DATASET EXTRACT>

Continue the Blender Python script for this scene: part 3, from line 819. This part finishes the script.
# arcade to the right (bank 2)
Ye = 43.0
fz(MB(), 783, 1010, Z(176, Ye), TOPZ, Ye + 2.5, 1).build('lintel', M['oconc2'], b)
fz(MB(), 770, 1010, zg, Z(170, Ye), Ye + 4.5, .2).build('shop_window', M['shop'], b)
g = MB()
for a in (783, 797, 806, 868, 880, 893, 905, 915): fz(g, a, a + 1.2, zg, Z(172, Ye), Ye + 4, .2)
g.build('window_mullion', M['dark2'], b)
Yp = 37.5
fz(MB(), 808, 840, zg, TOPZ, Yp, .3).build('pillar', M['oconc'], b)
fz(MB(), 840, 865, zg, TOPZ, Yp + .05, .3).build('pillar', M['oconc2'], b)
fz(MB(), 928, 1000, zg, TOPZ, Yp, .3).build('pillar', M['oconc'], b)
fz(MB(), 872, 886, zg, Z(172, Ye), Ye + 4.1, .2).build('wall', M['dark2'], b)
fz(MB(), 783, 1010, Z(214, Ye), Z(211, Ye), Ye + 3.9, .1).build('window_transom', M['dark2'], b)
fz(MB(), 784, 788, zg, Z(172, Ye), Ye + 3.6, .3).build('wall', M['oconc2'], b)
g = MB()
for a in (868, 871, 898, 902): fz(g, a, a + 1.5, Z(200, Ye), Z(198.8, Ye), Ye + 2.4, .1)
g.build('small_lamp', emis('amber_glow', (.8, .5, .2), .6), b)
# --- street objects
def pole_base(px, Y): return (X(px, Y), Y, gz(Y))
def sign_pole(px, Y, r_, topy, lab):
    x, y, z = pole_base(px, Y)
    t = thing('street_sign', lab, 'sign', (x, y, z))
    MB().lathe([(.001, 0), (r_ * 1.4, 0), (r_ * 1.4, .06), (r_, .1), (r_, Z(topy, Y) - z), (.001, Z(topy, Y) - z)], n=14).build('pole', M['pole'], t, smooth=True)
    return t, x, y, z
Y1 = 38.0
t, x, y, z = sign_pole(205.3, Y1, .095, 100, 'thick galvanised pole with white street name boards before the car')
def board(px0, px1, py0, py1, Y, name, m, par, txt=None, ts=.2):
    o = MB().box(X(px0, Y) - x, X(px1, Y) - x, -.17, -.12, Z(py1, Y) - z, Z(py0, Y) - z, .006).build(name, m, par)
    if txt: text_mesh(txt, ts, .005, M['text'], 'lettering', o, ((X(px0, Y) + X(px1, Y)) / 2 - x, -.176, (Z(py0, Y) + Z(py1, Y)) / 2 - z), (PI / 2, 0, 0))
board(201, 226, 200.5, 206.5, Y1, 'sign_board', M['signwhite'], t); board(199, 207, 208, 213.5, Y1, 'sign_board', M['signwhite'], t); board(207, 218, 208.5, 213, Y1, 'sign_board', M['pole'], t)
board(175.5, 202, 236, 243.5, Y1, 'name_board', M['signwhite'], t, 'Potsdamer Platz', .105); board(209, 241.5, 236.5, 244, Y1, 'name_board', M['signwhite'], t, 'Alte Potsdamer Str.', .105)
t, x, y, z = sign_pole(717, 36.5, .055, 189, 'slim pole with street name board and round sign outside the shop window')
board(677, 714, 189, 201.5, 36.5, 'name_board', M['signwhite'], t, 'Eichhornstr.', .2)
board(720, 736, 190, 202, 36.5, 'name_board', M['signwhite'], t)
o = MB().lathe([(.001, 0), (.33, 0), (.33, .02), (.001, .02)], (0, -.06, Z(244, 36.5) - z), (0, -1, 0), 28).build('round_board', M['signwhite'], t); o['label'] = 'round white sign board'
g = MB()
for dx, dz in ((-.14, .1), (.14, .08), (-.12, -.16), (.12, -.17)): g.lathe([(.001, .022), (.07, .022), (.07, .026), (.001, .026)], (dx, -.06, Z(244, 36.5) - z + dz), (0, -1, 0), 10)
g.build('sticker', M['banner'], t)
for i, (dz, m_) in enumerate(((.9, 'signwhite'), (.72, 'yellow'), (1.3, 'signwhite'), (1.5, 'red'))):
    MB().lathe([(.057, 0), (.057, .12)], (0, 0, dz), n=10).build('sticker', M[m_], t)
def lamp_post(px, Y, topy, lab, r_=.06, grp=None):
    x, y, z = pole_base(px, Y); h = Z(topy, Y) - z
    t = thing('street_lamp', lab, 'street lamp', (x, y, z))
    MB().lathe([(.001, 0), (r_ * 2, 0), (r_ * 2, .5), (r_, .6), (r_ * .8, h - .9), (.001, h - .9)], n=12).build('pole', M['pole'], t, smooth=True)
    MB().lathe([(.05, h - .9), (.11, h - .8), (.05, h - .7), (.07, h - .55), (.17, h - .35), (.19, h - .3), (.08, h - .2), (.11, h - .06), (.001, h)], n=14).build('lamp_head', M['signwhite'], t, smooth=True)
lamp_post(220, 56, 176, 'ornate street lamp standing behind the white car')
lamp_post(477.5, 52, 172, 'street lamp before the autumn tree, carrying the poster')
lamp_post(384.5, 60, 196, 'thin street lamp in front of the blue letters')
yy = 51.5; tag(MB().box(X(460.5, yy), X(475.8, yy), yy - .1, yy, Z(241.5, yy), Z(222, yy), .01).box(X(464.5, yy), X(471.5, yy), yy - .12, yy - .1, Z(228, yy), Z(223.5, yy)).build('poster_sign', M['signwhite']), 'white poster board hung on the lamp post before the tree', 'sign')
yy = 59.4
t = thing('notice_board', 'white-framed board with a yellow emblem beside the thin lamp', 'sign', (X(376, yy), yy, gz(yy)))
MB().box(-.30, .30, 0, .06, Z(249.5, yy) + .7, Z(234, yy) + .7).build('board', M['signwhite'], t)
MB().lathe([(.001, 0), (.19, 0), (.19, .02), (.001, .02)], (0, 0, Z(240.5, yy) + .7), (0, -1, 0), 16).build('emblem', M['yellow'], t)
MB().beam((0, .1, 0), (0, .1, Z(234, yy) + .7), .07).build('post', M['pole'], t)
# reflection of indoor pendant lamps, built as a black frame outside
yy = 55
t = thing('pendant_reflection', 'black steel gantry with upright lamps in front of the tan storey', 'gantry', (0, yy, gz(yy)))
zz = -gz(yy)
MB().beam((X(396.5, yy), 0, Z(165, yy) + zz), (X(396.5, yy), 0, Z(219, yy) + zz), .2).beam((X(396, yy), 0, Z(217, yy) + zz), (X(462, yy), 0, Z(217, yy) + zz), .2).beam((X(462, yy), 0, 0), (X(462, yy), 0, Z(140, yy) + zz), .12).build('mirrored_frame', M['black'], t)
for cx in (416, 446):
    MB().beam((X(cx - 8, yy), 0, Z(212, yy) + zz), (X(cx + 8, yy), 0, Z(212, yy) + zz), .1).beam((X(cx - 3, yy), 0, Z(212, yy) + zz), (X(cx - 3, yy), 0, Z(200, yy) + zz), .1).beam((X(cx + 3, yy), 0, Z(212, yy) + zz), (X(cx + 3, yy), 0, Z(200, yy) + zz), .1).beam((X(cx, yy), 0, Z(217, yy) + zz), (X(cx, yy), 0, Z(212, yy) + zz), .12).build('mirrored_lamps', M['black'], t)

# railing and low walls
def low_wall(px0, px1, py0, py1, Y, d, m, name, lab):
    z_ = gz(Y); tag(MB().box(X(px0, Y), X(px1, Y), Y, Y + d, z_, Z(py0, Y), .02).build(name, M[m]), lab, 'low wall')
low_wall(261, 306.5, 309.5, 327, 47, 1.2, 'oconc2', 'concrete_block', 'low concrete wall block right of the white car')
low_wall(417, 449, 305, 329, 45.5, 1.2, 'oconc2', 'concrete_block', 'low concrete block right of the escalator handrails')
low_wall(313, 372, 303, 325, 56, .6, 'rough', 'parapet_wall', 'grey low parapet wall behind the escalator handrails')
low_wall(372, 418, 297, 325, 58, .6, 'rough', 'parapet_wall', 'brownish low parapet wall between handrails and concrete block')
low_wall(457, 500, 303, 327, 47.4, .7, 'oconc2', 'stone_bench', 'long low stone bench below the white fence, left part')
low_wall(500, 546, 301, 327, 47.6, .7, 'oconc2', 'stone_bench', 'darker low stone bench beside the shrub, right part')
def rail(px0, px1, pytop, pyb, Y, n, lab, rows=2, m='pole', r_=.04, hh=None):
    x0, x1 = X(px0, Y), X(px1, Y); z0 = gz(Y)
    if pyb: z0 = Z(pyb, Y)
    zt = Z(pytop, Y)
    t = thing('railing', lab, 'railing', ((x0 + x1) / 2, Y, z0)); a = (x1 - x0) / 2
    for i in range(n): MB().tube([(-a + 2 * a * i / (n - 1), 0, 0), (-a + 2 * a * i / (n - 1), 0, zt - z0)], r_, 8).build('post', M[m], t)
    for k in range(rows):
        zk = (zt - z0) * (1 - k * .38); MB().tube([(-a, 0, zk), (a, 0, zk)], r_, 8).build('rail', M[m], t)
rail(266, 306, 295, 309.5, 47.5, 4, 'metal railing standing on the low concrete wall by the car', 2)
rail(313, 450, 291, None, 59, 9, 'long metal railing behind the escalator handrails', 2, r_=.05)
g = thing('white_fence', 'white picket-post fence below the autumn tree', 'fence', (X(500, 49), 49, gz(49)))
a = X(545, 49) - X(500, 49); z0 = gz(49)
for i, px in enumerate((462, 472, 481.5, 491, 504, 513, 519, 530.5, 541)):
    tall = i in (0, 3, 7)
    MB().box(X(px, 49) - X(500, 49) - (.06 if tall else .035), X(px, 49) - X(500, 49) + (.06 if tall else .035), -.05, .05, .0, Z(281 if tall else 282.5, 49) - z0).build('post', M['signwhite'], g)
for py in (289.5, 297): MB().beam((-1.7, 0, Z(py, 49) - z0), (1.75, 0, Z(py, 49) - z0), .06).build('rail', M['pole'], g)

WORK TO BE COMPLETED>
Say how many lines have the string "part" in them, offering no words beyond the number.

RESULT>
3